Un lenguaje así puede chocar con la manera habitual de
pensar de los hombres. Por eso, Pedro en particular no lo entiende y llevando aparte a Jesús, comenzó a reprenderlo. Pero recibe de Jesús
(16,17-19) la más severa reprimenda: Ponte detrás, Satanás…, tú no piensas como Dios,
sino como los hombres. Están los pensamientos de Dios y los pensamientos de
los hombres; el discípulo preferido aún no ha dado el paso.
Después
de esto, Jesús exhorta a sus discípulos a recorrer con Él su camino hasta el
final y asumir su estilo de vida con todas sus consecuencias. El discípulo
–cada uno de nosotros– ha de ser un reflejo de su Maestro, para que su vida,
sus palabras y obras, se prolonguen en el mundo. La condición para ello es
clara: Niéguese a sí mismo. Niegue
cada cual su falso yo –deformado por el egoísmo y el pecado– para hacer nacer
su yo auténtico, que se realiza en el amor, en la entrega, en el servicio.
Y añade: Lleve su cruz,
la cruz de cada uno, que es la lucha contra el mal que actúa en mí, la lucha
contra mi egoísmo; es mi tarea, que nadie puede hacer por mí. Llevar la cruz
significa también asumir las cargas de sufrimiento que la vida impone y ver la
presencia de Dios en ellas. Entonces se revela el sentido que pueden tener y el
bien al que pueden contribuir si se viven con Dios. No se trata de añadir
sufrimientos a los que la vida misma y las exigencias del compromiso cristiano
normalmente imponen. Se trata de aprender a llevar el sufrimiento como Cristo
nos enseña, sabiendo, además, que no estaremos solos, pues Jesús va delante con
su cruz como quien abre y facilita el camino.
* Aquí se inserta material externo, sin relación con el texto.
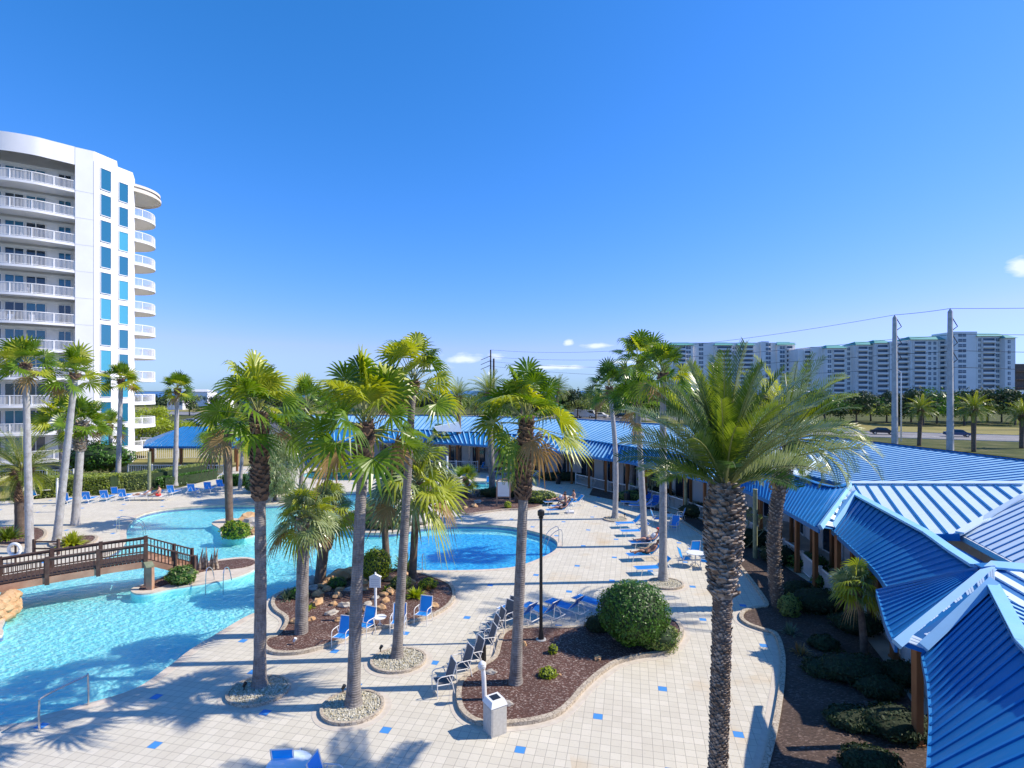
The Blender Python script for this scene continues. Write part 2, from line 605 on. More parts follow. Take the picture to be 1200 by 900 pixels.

Quien quiera salvar su propia vida
la perderá. Estas palabras de Jesús expresan una gran verdad: que quien vive
queriendo ponerse a resguardo de toda pérdida, de toda renuncia, de toda
donación…, ese tal echa a perder su vida, porque la vida es relación y se
realiza en el amor, que consiste en dar y recibir.
Debemos
convencernos de que motivar a nuestros jóvenes para que puedan asumir el dolor
que toda vida comporta, para que puedan renunciar a la satisfacción inmediata y
caprichosa de sus propios impulsos en función de valores superiores, esto forma
parte de la formación del adulto. No hay que elegir el camino fácil sino la
meta. La vida es amar, dar de sí con generosidad, en eso está el secreto de la
verdadera felicidad y éxito.
Fuera
de esta perspectiva, aunque gane el mundo entero, la vida no se logra, se
malogra. Muchas veces
hallaremos difícil esta exigencia. Pero confiamos en el Señor que nos
asegura su compañía y apoyo constante. Él nos hace comprobar que el amor
suaviza lo que las exigencias tienen de costoso.